As I walked the avenues near the Castle of Ioannina, abandoned homes with chained and barricaded doors dotted the neighborhood. Many of the distressed doors were tucked in between well-kept homes and likely wouldn’t be noticed by passersby on cell phones or those rushing to their destinations. As I put this post together, Tom Petty’s song, Don’t Come Around Here No More, started playing in my head and it won’t go away.

This abandoned home sporting the door shown in the featured image sits adjacent to the beautifully restored one below that now houses the Presveia restaurant where we enjoyed a delicious lunch on their open-air back patio. More to come on Presveia later.

Here’s a look at the front entrance to the Presveia restaurant. I found it amazing that the owners left the dining chairs out unsecured. It says something about the safe nature of the town.

Here’s a boarded-up door that definitely shouts, Don’t Come Around Here No More.

This former beauty with the arched transom can’t get no respect with graffiti flanking it on both sides.

I almost missed this door made practically invisible by the mesh netting and dried-out plants covering it.

I still scratch my head trying to figure out the setup of the graffitied doors on this old house. To be fair to this lovely town, and to assure you that I don’t hang out in derelict places, below are a few street views of the avenues I walked for my doorscursion in Ioannina.


Cheers!
Inspired by Thursday Doors.
Great selection of doors, really like the colours and textures.
Many thanks! Lots of texture in those worn-out doors. 🙂
Lots of sadness here. I guess, if you’re going to have a song stuck in your head, Tom Petty isn’t a bad option. I can’t imagine the circumstances that would cause someone to simply abandon a home.
Yes, sad to see these homes abandoned. What happens in Greece is the younger generation often moves away from the smaller towns to Athens and either doesn’t want to or can’t afford to upkeep their parents properties once the older generation has passed on. Because of the austerity measures in Greece, it’s tough to sell real estate right now. One can only hope that these homes will be purchased and renovated once the economy picks up again.
Once beautiful – sad when people can’t respect other people’s property! But the streets you showed are nice, and Love the capture with the stack of chairs -so cute!
Indeed. Most of the homes in the part of town we visited were lovely. I felt I needed to show that.
Sad… but beautiful… ??
An uneasy beauty.
What a lovely door stroll and now I’ve got the song in my mind too, thank you! 🙂 Such intriguing door shapes.
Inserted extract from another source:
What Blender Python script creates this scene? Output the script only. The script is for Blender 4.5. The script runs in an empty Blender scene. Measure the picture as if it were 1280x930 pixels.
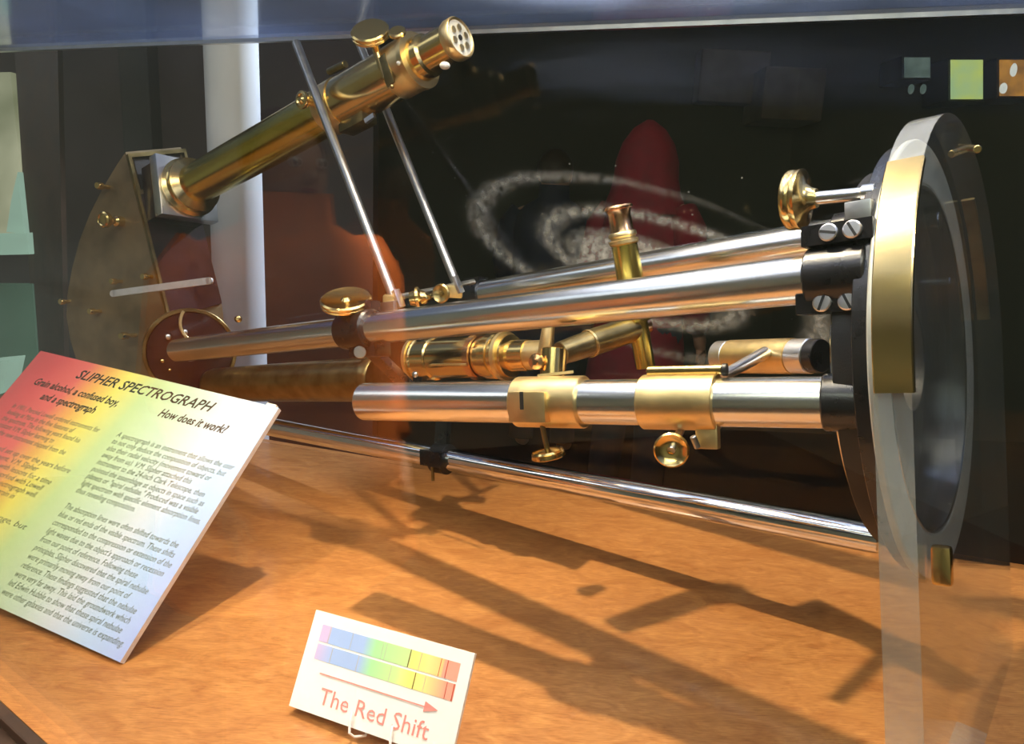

I have a feeling that if the door is graffiti-free, it’s out of respect, even if there is much of it all around. May be that they realised the beauty of it and left it as it. Those chairs are neat as well.
Thanks, Manja. I believe you are right about taggers showing respect when they leave a door alone. A daughter of a friend of ours in Greece was a tagged as a teenager and she shared that she only tagged abandoned buildings. She and her friends tagged as a political statement about the austerity measures in Greece. Unemployment for young adults is very high. It doesn’t make tagging right but that’s the social norm among the youth. Thanks for stopping by!